Thank you, god bless you.
On
Note that $$\frac{\sin 2x}{3x} = \frac{\sin 2x}{2x} \cdot \frac23 \xrightarrow[x\to0^+]{} 1\cdot\frac23=\frac23.$$
Therefore, $$k(x) = \frac{ax+\sin 2x}{3x} \xrightarrow[x\to0^+]{} \frac{a+2}3 \tag{*} \label1$$
If $k$ is continuous, $k(0) = a(0+1) = a= \lim_{x\to0^+}k(x)$, so $3a = a+2 \iff a=1$, confirming your claim that $a=1$. The given function becomes
$$ k(x) =\begin{cases} \dfrac13 + \dfrac{1}{3x}\sin2x &\quad x>0 \\ a(x+1) &\quad x\le 0. \end{cases} $$
To know the differentiability of $k$ at $x_0=0$, try the right-hand difference quotient $$\frac{k(x)-k(0)}{x-0} = \frac1x k(x) \underset{x\to0^+}{\sim} \frac1x$$ since \eqref{1} suggests that $k(x) \xrightarrow[x\to0^+]{} 1$, so $k(x)$ is bounded in a neighbourhood of $x_0=0$, but $\frac1x$ is unbounded there.

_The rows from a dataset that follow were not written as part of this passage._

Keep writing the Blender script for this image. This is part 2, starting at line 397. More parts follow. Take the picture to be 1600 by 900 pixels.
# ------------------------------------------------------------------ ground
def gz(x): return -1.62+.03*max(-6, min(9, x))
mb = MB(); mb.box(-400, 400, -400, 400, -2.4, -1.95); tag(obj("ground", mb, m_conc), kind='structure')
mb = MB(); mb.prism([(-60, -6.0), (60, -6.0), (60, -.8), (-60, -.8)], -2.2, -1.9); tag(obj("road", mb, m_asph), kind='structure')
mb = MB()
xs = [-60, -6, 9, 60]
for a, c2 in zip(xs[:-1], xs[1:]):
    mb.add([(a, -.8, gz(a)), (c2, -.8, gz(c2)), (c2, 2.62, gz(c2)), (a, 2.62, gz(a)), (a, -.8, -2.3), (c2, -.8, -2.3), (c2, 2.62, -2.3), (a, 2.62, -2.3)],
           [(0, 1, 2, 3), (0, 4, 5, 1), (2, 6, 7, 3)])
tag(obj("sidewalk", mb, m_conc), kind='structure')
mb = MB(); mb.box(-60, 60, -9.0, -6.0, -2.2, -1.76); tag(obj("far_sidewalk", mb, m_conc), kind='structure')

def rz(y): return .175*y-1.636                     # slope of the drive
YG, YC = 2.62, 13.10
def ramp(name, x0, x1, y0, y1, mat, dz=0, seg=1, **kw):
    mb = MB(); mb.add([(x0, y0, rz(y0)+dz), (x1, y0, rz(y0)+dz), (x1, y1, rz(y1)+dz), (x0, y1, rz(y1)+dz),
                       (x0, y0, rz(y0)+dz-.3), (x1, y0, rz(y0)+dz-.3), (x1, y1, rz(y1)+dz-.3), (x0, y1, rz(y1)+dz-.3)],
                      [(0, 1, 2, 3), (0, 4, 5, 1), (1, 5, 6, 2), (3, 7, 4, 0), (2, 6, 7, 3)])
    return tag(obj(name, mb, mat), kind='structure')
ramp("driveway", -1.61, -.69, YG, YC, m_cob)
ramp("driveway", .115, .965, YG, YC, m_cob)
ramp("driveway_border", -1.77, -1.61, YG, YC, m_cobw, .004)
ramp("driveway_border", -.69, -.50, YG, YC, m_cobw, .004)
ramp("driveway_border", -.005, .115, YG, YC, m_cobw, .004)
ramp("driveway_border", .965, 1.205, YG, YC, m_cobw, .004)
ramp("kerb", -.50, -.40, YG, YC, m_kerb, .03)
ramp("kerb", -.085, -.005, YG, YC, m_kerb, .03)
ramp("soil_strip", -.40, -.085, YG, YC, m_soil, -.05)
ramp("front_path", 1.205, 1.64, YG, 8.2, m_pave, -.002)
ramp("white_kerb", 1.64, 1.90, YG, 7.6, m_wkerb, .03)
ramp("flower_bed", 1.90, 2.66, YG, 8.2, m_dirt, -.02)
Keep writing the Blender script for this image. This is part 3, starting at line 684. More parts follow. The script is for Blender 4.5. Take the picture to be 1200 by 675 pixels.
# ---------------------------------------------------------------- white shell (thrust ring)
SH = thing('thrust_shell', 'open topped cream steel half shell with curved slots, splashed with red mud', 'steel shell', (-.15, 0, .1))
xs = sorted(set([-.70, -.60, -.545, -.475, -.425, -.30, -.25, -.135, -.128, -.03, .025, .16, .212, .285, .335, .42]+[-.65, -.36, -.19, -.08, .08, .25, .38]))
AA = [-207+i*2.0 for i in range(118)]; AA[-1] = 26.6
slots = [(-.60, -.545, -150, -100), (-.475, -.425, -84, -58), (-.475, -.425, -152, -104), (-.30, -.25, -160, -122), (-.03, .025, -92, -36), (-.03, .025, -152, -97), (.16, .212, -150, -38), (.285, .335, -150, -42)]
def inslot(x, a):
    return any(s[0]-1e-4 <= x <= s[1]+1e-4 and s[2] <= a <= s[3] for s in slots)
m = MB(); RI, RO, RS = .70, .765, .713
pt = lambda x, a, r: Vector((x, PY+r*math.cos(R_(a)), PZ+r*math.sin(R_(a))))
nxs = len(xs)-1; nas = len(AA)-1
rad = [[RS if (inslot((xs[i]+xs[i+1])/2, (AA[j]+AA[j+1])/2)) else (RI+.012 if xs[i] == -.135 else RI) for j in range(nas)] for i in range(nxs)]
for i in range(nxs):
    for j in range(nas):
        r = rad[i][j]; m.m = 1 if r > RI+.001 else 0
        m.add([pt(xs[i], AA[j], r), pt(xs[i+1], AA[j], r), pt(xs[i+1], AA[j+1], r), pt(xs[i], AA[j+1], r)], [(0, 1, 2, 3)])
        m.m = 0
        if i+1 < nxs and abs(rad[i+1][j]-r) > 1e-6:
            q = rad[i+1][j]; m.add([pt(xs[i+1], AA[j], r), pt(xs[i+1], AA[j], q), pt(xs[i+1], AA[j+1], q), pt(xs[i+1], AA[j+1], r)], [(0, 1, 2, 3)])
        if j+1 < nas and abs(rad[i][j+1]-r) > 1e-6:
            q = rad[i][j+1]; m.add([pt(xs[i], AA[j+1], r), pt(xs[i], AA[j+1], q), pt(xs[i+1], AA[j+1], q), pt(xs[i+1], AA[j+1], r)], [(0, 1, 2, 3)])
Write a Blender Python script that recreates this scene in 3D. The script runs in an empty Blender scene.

Hence, we confirm that there's no $a \in \Bbb{R}$ such that $k$ is differentiable.
we have the $$\lim_{x\to 0}a(x+1)=a$$ and $$\lim_{x\to 0}\frac{ax+\sin(2x)}{3x}=\frac{2+a}{3}$$ so one can write $$\frac{ax+\sin(2x)}{3x}=\frac{a}{3}+\frac{\sin(2x)}{2x}\cdot \frac{2}{3}$$